En una Habana donde lo clandestino es parte del día a día, la bolita de cuba sigue siendo la vieja y confiable lotería ilegal que resiste el tiempo y la vigilancia estatal. Sus números se cantan en voz baja en las esquinas, se susurran en los solares y se anotan con destreza en pequeños papeles que, de ser necesario, desaparecen con un simple movimiento de muñeca. Aquí, en esta ciudad donde la suerte se busca tanto como la comida, los apuntadores y mensajeros mantienen viva una tradición que se remonta a tiempos anteriores a la Revolución.
“Juega 23 al fijo, que anoche soñé con una pelea de gallos”, le dice un hombre de mediana edad a un bolitero en la calzada de Diez de Octubre. Con una rapidez de prestidigitador, el apuntador desliza un papelito de su bolsillo, anota el número y el monto, y sin levantar la mirada murmura: “Suerte, mi hermano”. Y es que en la bolita, como en la vida, hay que confiar en la buena fortuna, aunque rara vez llegue.
La bolita, un juego ilegal, como todo en cuba
Desde hace décadas, el juego ha sido perseguido con el mismo rigor con que el Estado combate otras formas de iniciativa privada. Pero si la escasez es un fantasma que merodea la isla, la esperanza también lo es. Y por eso, con cada amanecer, la red de la bolita se despliega como un organismo invisible pero eficiente. Cada barrio tiene su apuntador de confianza, cada apuntador tiene su mensajero, y todos responden a una figura mítica e inalcanzable: el banco. Este último, el gran beneficiado, es el encargado de recoger, calcular, pagar y, sobre todo, mantenerse en las sombras.
El banco es un fantasma
“El banco es un fantasma”, dice Omar, un antiguo mensajero que ha pasado más de una vez por el calabozo. “Hoy puede estar en Marianao, mañana en Centro Habana y pasado en el Cerro. Nunca en el mismo sitio por mucho tiempo, porque si lo agarran, se cae todo”.
El sistema es infalible en su clandestinidad. Se basa en la confianza, la rapidez y la discreción. Los números ganadores se sacan de la Lotto de Miami, emisora de sueños al otro lado del mar, que con cada sorteo dicta la suerte de cientos de cubanos. Es una paradoja deliciosa: un país que prohíbe los juegos de azar, pero que se rige por los números de una lotería extranjera.
Las ganancias, aunque desiguales, son atractivas. Si se acierta un número fijo, el pago es de 75 veces la cantidad apostada. Los más arriesgados buscan el “parlé”, combinación de dos cifras que puede multiplicar el dinero hasta mil veces. Y para los que desafían al destino con tres números o más, el “candado” es la jugada suprema. Un juego de azar en una sociedad donde el azar ya lo domina todo.

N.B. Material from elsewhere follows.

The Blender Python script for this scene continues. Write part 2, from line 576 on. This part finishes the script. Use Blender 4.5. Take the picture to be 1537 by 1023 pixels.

La bolita, más que un simple juego, es un espejo de la realidad cubana. Aquí no hay distinción de clases ni de ideologías. Juegan los obreros y los intelectuales, los jubilados y los jóvenes, los militantes del partido y los opositores. La bolita no discrimina, solo reparte esperanzas efímeras.
“Si el gobierno quisiera acabar con esto, ya lo hubiera hecho”, opina Manolo, un apuntador con más de treinta años en el negocio. “Pero les conviene que la gente tenga en qué entretenerse. Total, la vida aquí es una lotería de todos modos”.
Mientras la bolita de cuba siga siendo un resquicio de ilusión en la cotidianidad cubana, los números seguirán corriendo de boca en boca, de sueño en sueño, de bolsillo en bolsillo. Porque en Cuba, donde la suerte es tan escasa como la carne de res, siempre habrá alguien dispuesto a apostar por ella.